Source excerpt
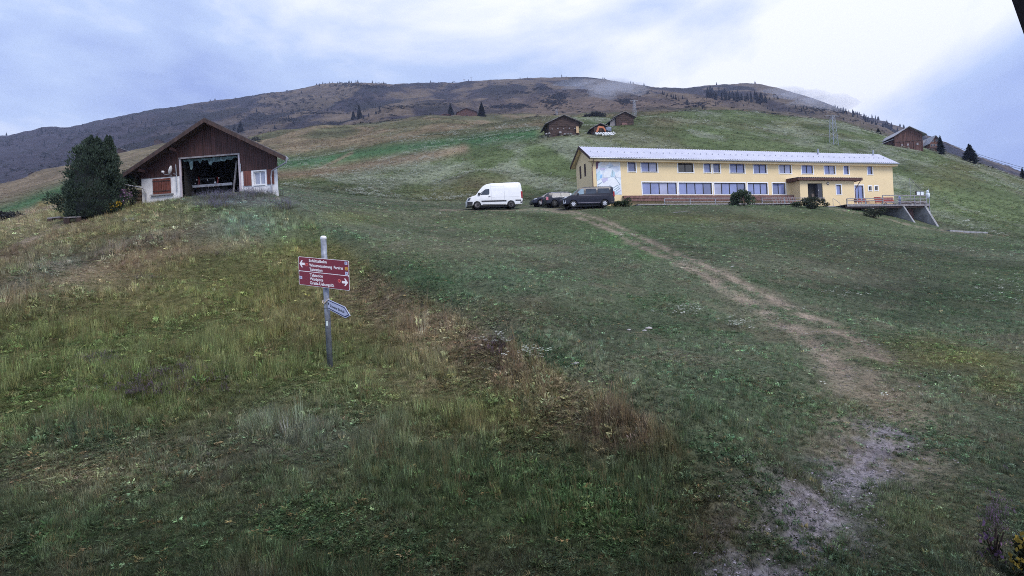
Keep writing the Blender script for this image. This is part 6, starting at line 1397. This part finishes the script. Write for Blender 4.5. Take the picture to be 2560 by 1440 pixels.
def spike(m):
    mb, fl = tuft(9, .3, .6, .014, .3), MB()
    for i in range(6):
        a = random.random()*6.28; r = .3*random.random(); tip = blade(mb, (r*math.cos(a), r*math.sin(a), 0), (random.gauss(0, .25), random.gauss(0, .25), 1), random.uniform(.6, .95), .01, (0, 0, 0), 2)
        for k in range(8): spray(fl, tip - Vector((0, 0, .03*k)), Vector((random.gauss(0, 1), random.gauss(0, 1), .3)), .075, .026, Vector((0, 0, 1)))
    n = len(mb.v); me = bpy.data.meshes.new('flower_spike'); me.from_pydata(mb.v + fl.v, [], mb.f + [tuple(i+n for i in f) for f in fl.f]); me.update(); me.materials.append(M_BLADE); me.materials.append(m)
    mi = np.zeros(len(me.polygons), np.int32); mi[len(mb.f):] = 1; me.polygons.foreach_set('material_index', mi)
    return bpy.data.objects.new('flower_spike', me)
M_PURF = leafmat('purple_blossom', (.19, .12, .21), .4, .3); M_MAUV = leafmat('mauve_blossom', (.25, .23, .34), .3, .3)
PURP_S = [spike(M_PURF) for _ in range(3)]; MAUV_S = [spike(M_MAUV) for _ in range(2)]; YEL_S = [spike(M_YELF) for _ in range(2)]
def lump():
    mb = MB()
    for i in range(60):
        d = Vector((random.gauss(0, 1), random.gauss(0, 1), abs(random.gauss(0, .6)))).normalized(); q = random.random()**.3
        spray(mb, Vector((d.x*.8*q, d.y*.8*q, d.z*.5*q)), d + Vector((random.gauss(0, .5), random.gauss(0, .5), random.gauss(.3, .5))), .4, .13, Vector((random.gauss(0, 1), random.gauss(0, 1), random.gauss(0, 1))))
    return mb
LUMP = [proto('heath_clump', lump(), M_HERB) for _ in range(4)]
def stones():
    mb = MB()
    for i in range(6):
        a = random.random()*6.28; r = random.random(); s = random.uniform(.06, .2); c = Vector((r*math.cos(a), r*math.sin(a), 0)); o = len(mb.v)
        pts = [c + Vector((random.gauss(0, 1), random.gauss(0, 1), random.gauss(0, .6))).normalized()*s for _ in range(6)]
        b = bmesh.new(); [b.verts.new(p) for p in pts]; r_ = bmesh.ops.convex_hull(b, input=b.verts[:]); b.verts.index_update()
        mb.add([v.co[:] for v in b.verts], [tuple(v.index for v in f.verts) for f in b.faces]); b.free()
    return mb
STON = [proto('gravel_stones', stones(), tintmat('gravel', 0)) for _ in range(3)]
def scatter(name, label, cat, protos, X, Y, scl, hgt, tint):
    n = len(X); Z = gz(X, Y)
    me = bpy.data.meshes.new(name); me.vertices.add(n); me.vertices.foreach_set('co', np.stack([X, Y, Z], 1).astype(np.float32).ravel())
    def attr(nm, ty, key, v):
        a = me.attributes.new(nm, ty, 'POINT'); a.data.foreach_set(key, np.ascontiguousarray(v).ravel())
    attr('rot', 'FLOAT_VECTOR', 'vector', np.stack([rng.normal(0, .12, n), rng.normal(0, .12, n), rng.random(n)*6.283], 1).astype(np.float32))
    attr('size', 'FLOAT_VECTOR', 'vector', np.stack([scl, scl, hgt], 1).astype(np.float32))
    attr('pick', 'INT', 'value', rng.integers(0, len(protos), n).astype(np.int32))
    attr('tint', 'FLOAT_COLOR', 'color', np.concatenate([np.clip(tint, 0, 1), np.ones((n, 1))], 1).astype(np.float32))
    o = bpy.data.objects.new(name, me); col.objects.link(o)
    g = bpy.data.node_groups.new(name, 'GeometryNodeTree'); g.interface.new_socket('Geometry', in_out='INPUT', socket_type='NodeSocketGeometry'); g.interface.new_socket('Geometry', in_out='OUTPUT', socket_type='NodeSocketGeometry')
    gi, go = g.nodes.new('NodeGroupInput'), g.nodes.new('NodeGroupOutput'); ip = g.nodes.new('GeometryNodeInstanceOnPoints'); jn = g.nodes.new('GeometryNodeJoinGeometry')
    for p in protos:
        oi = g.nodes.new('GeometryNodeObjectInfo'); oi.inputs['Object'].default_value = p; oi.inputs['As Instance'].default_value = True; g.links.new(oi.outputs['Geometry'], jn.inputs[0])
    def na(nm, ty):
        x = g.nodes.new('GeometryNodeInputNamedAttribute'); x.data_type = ty; x.inputs['Name'].default_value = nm; return x.outputs['Attribute']
    g.links.new(gi.outputs[0], ip.inputs['Points']); g.links.new(jn.outputs[0], ip.inputs['Instance']); ip.inputs['Pick Instance'].default_value = True
    g.links.new(na('pick', 'INT'), ip.inputs['Instance Index']); g.links.new(na('rot', 'FLOAT_VECTOR'), ip.inputs['Rotation']); g.links.new(na('size', 'FLOAT_VECTOR'), ip.inputs['Scale'])
    g.links.new(ip.outputs[0], go.inputs[0])
    md = o.modifiers.new('scatter', 'NODES'); md.node_group = g
    o['kind'] = 'stuff'; o['label'] = label; o['category'] = cat
    return o
def sample(n, y0, y1, umax=1.12):
    Y = np.exp(rng.uniform(math.log(y0), math.log(y1), n)); u = rng.uniform(-1, 1, n)*(umax + 2.6/Y)
    return u*Y, Y
def blocked(X, Y):
    """footprints of buildings, vehicles and terraces"""
    b = np.zeros(len(X), bool)
    for O, a, x0, x1, y0, y1 in ((YB_O, YB_A, -.6, YL + .3, -.35, YB_D + .3), (YB_O, YB_A, bx0-.1, dx1+.2, -2.9, .2), (YB_O, YB_A, dx0-.2, dx1+.4, -4.8, .2), (YB_O, YB_A, xa, xb+.4, -7.5, -4), (H_O, H_A, -.1, HW+.1, -.1, HD)):
        dx, dy = X-O.x, Y-O.y; lx = dx*math.cos(a)+dy*math.sin(a); ly = -dx*math.sin(a)+dy*math.cos(a)
        b |= (lx > x0) & (lx < x1) & (ly > y0) & (ly < y1)
    b |= (Y > 57.4) & (Y < 65.5) & (X > -5.2) & (X < 10.8)
    b |= np.hypot(X-SPB.x, Y-SPB.y) < .09
    return b
def cover(X, Y):
    Z = gz(X, Y); px, py = pix(X, Y, Z); return px, py, paint(px, py, X, Y), tall_mask(px, py)
def jitter(C, n, a=.25, dry=.2):
    k = np.exp(rng.normal(0, a, n))[:, None]; d = (rng.random(n) < dry)[:, None]
    C = C*k; C = np.where(d, C*.35 + np.array(STRAW)*.55*k, C)
    return C * np.array([1, 1, 1]) * np.exp(rng.normal(0, .07, (n, 3)))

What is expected
Reproduce the data above in full, exactly as it is, with the pictures left out.

Solution to this problem
Keep writing the Blender script for this image. This is part 6, starting at line 1397. This part finishes the script. Write for Blender 4.5. Take the picture to be 2560 by 1440 pixels.
def spike(m):
    mb, fl = tuft(9, .3, .6, .014, .3), MB()
    for i in range(6):
        a = random.random()*6.28; r = .3*random.random(); tip = blade(mb, (r*math.cos(a), r*math.sin(a), 0), (random.gauss(0, .25), random.gauss(0, .25), 1), random.uniform(.6, .95), .01, (0, 0, 0), 2)
        for k in range(8): spray(fl, tip - Vector((0, 0, .03*k)), Vector((random.gauss(0, 1), random.gauss(0, 1), .3)), .075, .026, Vector((0, 0, 1)))
    n = len(mb.v); me = bpy.data.meshes.new('flower_spike'); me.from_pydata(mb.v + fl.v, [], mb.f + [tuple(i+n for i in f) for f in fl.f]); me.update(); me.materials.append(M_BLADE); me.materials.append(m)
    mi = np.zeros(len(me.polygons), np.int32); mi[len(mb.f):] = 1; me.polygons.foreach_set('material_index', mi)
    return bpy.data.objects.new('flower_spike', me)
M_PURF = leafmat('purple_blossom', (.19, .12, .21), .4, .3); M_MAUV = leafmat('mauve_blossom', (.25, .23, .34), .3, .3)
PURP_S = [spike(M_PURF) for _ in range(3)]; MAUV_S = [spike(M_MAUV) for _ in range(2)]; YEL_S = [spike(M_YELF) for _ in range(2)]
def lump():
    mb = MB()
    for i in range(60):
        d = Vector((random.gauss(0, 1), random.gauss(0, 1), abs(random.gauss(0, .6)))).normalized(); q = random.random()**.3
        spray(mb, Vector((d.x*.8*q, d.y*.8*q, d.z*.5*q)), d + Vector((random.gauss(0, .5), random.gauss(0, .5), random.gauss(.3, .5))), .4, .13, Vector((random.gauss(0, 1), random.gauss(0, 1), random.gauss(0, 1))))
    return mb
LUMP = [proto('heath_clump', lump(), M_HERB) for _ in range(4)]
def stones():
    mb = MB()
    for i in range(6):
        a = random.random()*6.28; r = random.random(); s = random.uniform(.06, .2); c = Vector((r*math.cos(a), r*math.sin(a), 0)); o = len(mb.v)
        pts = [c + Vector((random.gauss(0, 1), random.gauss(0, 1), random.gauss(0, .6))).normalized()*s for _ in range(6)]
        b = bmesh.new(); [b.verts.new(p) for p in pts]; r_ = bmesh.ops.convex_hull(b, input=b.verts[:]); b.verts.index_update()
        mb.add([v.co[:] for v in b.verts], [tuple(v.index for v in f.verts) for f in b.faces]); b.free()
    return mb
STON = [proto('gravel_stones', stones(), tintmat('gravel', 0)) for _ in range(3)]
def scatter(name, label, cat, protos, X, Y, scl, hgt, tint):
    n = len(X); Z = gz(X, Y)
    me = bpy.data.meshes.new(name); me.vertices.add(n); me.vertices.foreach_set('co', np.stack([X, Y, Z], 1).astype(np.float32).ravel())
    def attr(nm, ty, key, v):
        a = me.attributes.new(nm, ty, 'POINT'); a.data.foreach_set(key, np.ascontiguousarray(v).ravel())
    attr('rot', 'FLOAT_VECTOR', 'vector', np.stack([rng.normal(0, .12, n), rng.normal(0, .12, n), rng.random(n)*6.283], 1).astype(np.float32))
    attr('size', 'FLOAT_VECTOR', 'vector', np.stack([scl, scl, hgt], 1).astype(np.float32))
    attr('pick', 'INT', 'value', rng.integers(0, len(protos), n).astype(np.int32))
    attr('tint', 'FLOAT_COLOR', 'color', np.concatenate([np.clip(tint, 0, 1), np.ones((n, 1))], 1).astype(np.float32))
    o = bpy.data.objects.new(name, me); col.objects.link(o)
    g = bpy.data.node_groups.new(name, 'GeometryNodeTree'); g.interface.new_socket('Geometry', in_out='INPUT', socket_type='NodeSocketGeometry'); g.interface.new_socket('Geometry', in_out='OUTPUT', socket_type='NodeSocketGeometry')
    gi, go = g.nodes.new('NodeGroupInput'), g.nodes.new('NodeGroupOutput'); ip = g.nodes.new('GeometryNodeInstanceOnPoints'); jn = g.nodes.new('GeometryNodeJoinGeometry')
    for p in protos:
        oi = g.nodes.new('GeometryNodeObjectInfo'); oi.inputs['Object'].default_value = p; oi.inputs['As Instance'].default_value = True; g.links.new(oi.outputs['Geometry'], jn.inputs[0])
    def na(nm, ty):
        x = g.nodes.new('GeometryNodeInputNamedAttribute'); x.data_type = ty; x.inputs['Name'].default_value = nm; return x.outputs['Attribute']
    g.links.new(gi.outputs[0], ip.inputs['Points']); g.links.new(jn.outputs[0], ip.inputs['Instance']); ip.inputs['Pick Instance'].default_value = True
    g.links.new(na('pick', 'INT'), ip.inputs['Instance Index']); g.links.new(na('rot', 'FLOAT_VECTOR'), ip.inputs['Rotation']); g.links.new(na('size', 'FLOAT_VECTOR'), ip.inputs['Scale'])
    g.links.new(ip.outputs[0], go.inputs[0])
    md = o.modifiers.new('scatter', 'NODES'); md.node_group = g
    o['kind'] = 'stuff'; o['label'] = label; o['category'] = cat
    return o
def sample(n, y0, y1, umax=1.12):
    Y = np.exp(rng.uniform(math.log(y0), math.log(y1), n)); u = rng.uniform(-1, 1, n)*(umax + 2.6/Y)
    return u*Y, Y
def blocked(X, Y):
    """footprints of buildings, vehicles and terraces"""
    b = np.zeros(len(X), bool)
    for O, a, x0, x1, y0, y1 in ((YB_O, YB_A, -.6, YL + .3, -.35, YB_D + .3), (YB_O, YB_A, bx0-.1, dx1+.2, -2.9, .2), (YB_O, YB_A, dx0-.2, dx1+.4, -4.8, .2), (YB_O, YB_A, xa, xb+.4, -7.5, -4), (H_O, H_A, -.1, HW+.1, -.1, HD)):
        dx, dy = X-O.x, Y-O.y; lx = dx*math.cos(a)+dy*math.sin(a); ly = -dx*math.sin(a)+dy*math.cos(a)
        b |= (lx > x0) & (lx < x1) & (ly > y0) & (ly < y1)
    b |= (Y > 57.4) & (Y < 65.5) & (X > -5.2) & (X < 10.8)
    b |= np.hypot(X-SPB.x, Y-SPB.y) < .09
    return b
def cover(X, Y):
    Z = gz(X, Y); px, py = pix(X, Y, Z); return px, py, paint(px, py, X, Y), tall_mask(px, py)
def jitter(C, n, a=.25, dry=.2):
    k = np.exp(rng.normal(0, a, n))[:, None]; d = (rng.random(n) < dry)[:, None]
    C = C*k; C = np.where(d, C*.35 + np.array(STRAW)*.55*k, C)
    return C * np.array([1, 1, 1]) * np.exp(rng.normal(0, .07, (n, 3)))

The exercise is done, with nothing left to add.